I’ve never met Simmons and I could be wrong on this, but I don’t get the sense he’s a prima donna or a bad guy. But either way, I really don’t care. I don’t continue to read his stuff because I think he’s right—I read him because I find it remarkable that after so many years, after so many columns, after so many brilliant and completely justifiable Stephen A. Smith jokes have undoubtedly been cut from his copy by unimaginative corporate weasels, the man is still the funniest, most insightful sportswriter we’ve got (the Wimbledon whiff notwithstanding). I don’t say that facetiously.

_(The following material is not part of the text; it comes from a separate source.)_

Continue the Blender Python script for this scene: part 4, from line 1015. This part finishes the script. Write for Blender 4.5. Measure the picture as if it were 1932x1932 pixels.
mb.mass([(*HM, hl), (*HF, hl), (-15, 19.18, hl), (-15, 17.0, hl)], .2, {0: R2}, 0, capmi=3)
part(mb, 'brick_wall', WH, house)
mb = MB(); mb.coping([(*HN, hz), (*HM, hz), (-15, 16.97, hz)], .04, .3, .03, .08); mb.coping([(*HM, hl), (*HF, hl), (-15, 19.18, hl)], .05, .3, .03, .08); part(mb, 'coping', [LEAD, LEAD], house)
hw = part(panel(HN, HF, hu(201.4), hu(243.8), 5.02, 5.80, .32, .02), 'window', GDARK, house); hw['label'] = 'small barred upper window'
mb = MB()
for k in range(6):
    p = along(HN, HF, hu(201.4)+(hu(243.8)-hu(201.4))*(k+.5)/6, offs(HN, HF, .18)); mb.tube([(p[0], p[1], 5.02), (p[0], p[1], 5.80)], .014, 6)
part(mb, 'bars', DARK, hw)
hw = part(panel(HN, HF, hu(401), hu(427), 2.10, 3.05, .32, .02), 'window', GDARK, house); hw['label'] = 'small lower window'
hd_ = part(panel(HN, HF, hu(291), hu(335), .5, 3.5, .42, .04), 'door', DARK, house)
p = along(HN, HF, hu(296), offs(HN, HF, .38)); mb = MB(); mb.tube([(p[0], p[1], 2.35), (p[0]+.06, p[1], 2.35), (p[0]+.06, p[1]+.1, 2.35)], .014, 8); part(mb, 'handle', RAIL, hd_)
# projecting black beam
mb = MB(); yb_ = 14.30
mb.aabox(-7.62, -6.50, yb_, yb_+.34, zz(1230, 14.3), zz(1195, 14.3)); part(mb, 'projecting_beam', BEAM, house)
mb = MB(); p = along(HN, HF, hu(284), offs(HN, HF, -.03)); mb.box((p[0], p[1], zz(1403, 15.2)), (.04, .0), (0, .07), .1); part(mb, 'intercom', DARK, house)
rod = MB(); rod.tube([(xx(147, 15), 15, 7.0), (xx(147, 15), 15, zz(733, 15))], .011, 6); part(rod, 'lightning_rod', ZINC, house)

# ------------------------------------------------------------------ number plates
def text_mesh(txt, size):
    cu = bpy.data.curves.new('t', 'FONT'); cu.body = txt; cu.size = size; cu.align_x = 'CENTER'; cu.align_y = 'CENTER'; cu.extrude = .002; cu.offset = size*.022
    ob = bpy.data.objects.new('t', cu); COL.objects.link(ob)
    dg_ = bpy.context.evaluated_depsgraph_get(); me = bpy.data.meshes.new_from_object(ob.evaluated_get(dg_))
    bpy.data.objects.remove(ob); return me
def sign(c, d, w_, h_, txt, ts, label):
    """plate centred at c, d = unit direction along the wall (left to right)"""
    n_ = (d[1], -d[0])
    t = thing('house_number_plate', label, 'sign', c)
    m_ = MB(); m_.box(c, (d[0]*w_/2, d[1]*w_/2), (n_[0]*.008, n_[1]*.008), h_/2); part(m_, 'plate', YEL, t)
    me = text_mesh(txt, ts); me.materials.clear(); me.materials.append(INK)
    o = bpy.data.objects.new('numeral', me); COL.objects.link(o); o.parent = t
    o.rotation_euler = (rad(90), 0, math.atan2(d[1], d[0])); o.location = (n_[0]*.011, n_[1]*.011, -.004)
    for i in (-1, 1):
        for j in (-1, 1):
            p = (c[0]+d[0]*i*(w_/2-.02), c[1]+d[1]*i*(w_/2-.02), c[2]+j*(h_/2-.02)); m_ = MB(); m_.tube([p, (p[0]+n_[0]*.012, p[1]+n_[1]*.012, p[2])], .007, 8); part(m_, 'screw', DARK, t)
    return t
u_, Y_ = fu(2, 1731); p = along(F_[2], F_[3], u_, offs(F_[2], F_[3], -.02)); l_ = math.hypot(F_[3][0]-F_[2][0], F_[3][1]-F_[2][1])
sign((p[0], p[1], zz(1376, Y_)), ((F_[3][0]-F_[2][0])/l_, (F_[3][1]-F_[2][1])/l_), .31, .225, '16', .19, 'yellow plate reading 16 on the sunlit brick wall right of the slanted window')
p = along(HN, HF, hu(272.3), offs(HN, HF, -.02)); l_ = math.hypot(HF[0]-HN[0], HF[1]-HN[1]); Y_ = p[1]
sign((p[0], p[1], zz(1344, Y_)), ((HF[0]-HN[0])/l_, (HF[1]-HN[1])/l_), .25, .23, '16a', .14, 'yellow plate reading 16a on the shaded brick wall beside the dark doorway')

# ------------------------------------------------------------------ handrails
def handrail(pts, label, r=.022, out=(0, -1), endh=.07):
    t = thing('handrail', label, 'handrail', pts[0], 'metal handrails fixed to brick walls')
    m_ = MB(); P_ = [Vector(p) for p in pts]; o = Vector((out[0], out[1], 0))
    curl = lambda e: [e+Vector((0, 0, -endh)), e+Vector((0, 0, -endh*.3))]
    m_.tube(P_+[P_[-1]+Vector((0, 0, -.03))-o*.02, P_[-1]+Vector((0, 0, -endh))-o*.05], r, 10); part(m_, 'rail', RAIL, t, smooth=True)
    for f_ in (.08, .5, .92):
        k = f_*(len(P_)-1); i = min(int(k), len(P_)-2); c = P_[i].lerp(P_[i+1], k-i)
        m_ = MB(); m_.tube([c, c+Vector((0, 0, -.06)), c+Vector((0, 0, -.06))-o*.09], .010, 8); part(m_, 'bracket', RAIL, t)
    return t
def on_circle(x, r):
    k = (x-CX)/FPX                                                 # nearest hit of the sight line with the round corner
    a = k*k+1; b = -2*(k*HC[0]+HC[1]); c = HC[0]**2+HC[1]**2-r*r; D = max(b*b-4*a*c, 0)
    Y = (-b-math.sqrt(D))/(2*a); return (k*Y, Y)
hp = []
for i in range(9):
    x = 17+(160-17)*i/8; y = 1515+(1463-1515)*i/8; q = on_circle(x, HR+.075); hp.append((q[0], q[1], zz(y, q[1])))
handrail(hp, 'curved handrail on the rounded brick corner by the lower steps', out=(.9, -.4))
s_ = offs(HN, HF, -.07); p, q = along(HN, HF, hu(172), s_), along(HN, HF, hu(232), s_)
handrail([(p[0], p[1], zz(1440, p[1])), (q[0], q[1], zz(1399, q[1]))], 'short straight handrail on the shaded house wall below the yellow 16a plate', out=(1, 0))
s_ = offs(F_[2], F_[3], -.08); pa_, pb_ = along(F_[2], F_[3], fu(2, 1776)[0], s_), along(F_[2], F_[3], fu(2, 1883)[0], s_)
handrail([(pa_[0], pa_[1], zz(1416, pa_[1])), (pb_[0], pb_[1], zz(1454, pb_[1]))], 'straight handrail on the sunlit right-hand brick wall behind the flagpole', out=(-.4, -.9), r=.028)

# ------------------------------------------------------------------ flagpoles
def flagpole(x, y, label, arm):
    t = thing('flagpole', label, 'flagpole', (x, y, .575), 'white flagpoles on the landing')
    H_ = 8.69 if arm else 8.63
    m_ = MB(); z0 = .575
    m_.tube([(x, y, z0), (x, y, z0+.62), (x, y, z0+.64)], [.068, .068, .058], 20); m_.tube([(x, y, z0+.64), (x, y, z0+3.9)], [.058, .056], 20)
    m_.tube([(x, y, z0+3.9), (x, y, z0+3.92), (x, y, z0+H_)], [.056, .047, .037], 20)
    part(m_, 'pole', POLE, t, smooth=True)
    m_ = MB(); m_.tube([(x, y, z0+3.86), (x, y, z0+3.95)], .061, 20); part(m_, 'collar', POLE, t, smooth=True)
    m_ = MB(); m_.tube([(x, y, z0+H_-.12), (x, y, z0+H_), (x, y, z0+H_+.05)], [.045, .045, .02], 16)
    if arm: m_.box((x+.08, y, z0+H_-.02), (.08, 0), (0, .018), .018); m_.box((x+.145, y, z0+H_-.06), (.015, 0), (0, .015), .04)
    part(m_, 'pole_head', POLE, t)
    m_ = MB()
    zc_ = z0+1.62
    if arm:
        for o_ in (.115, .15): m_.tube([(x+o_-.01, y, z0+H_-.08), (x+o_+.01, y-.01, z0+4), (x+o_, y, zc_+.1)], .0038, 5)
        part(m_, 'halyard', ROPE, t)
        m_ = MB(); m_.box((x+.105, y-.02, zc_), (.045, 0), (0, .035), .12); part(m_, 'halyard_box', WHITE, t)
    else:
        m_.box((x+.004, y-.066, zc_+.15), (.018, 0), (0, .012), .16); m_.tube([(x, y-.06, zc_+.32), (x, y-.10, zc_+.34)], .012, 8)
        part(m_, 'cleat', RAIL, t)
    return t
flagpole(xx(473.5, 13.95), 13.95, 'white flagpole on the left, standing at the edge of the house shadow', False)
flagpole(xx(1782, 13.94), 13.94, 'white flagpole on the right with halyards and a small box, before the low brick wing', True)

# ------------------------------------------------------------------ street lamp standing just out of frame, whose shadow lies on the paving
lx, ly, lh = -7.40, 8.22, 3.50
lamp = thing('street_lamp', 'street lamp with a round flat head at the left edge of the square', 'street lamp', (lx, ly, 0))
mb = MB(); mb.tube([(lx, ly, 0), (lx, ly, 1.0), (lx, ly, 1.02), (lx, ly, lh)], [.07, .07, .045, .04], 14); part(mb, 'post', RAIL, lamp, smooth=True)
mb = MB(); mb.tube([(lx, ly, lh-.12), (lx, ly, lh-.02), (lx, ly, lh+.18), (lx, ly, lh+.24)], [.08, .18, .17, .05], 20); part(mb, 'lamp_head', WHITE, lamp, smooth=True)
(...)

More than anything it’s his talent as a writer that people underestimate—Simmons is often dismissed as an Internet phenom, but the fact is he excels in books and magazines and probably the screenplay he’s occasionally mentioned writing.

That said it’s hard to account for the strange place his once brilliant career is in and a lot of Simmons’ problems seem to be of his own making. I’m glad I don’t work for a Disney-owned company and I’m sure Simmons’ columns suffer as a result of the fact that he does. But we all make compromises and having worked for ESPN before Simmons presumably signed his new contract with his eyes open. He undoubtedly enjoys the financial security (various estimates put his annual salary between $500,000 and $1 million) and status that comes with being a big wheel at ESPN, but who wouldn’t expect a deal like that to require certain concessions? Keith Olbermann isn’t at MSNBC for no reason.

It’s possible that after more than a decade of helping the public fully appreciate the social value of multi-millionaire kids with godlike fast-twitch muscles and steroid dealers on speed dial, Simmons’ current temper has much to do with the assertion his sometimes blog partner Chuck Klosterman makes in the book Sex, Drugs, and Cocoa Puffs: “Nobody realizes how much the people who write about sports despise the subject they write about.” Do something long enough, turn your love into a job, and see how fast it takes to become embittered.

Simmons repeatedly insists he’s still as big a fan as ever—making the point often enough that you begin wondering who he’s trying to convince—but all of us fell in love with sports as kids and I have a hunch that Simmons is as much a fan of his childhood as he is a fan of sports. After the table of contents, the first page of Now I Can Die in Peace features a photo of Boy Bill dressed up for Halloween as his childhood hero, Boston centerfielder Fred Lynn. It’s a sweet shot—baggy uniform, eye black smeared like butter, cockeyed Sox cap. You see a lot of love in that kid’s face. And if you look at it long enough, you can almost avoid coming to the conclusion that Simmons hasn’t become what he promised himself and tacitly promised all of us that we never would—sick of the game.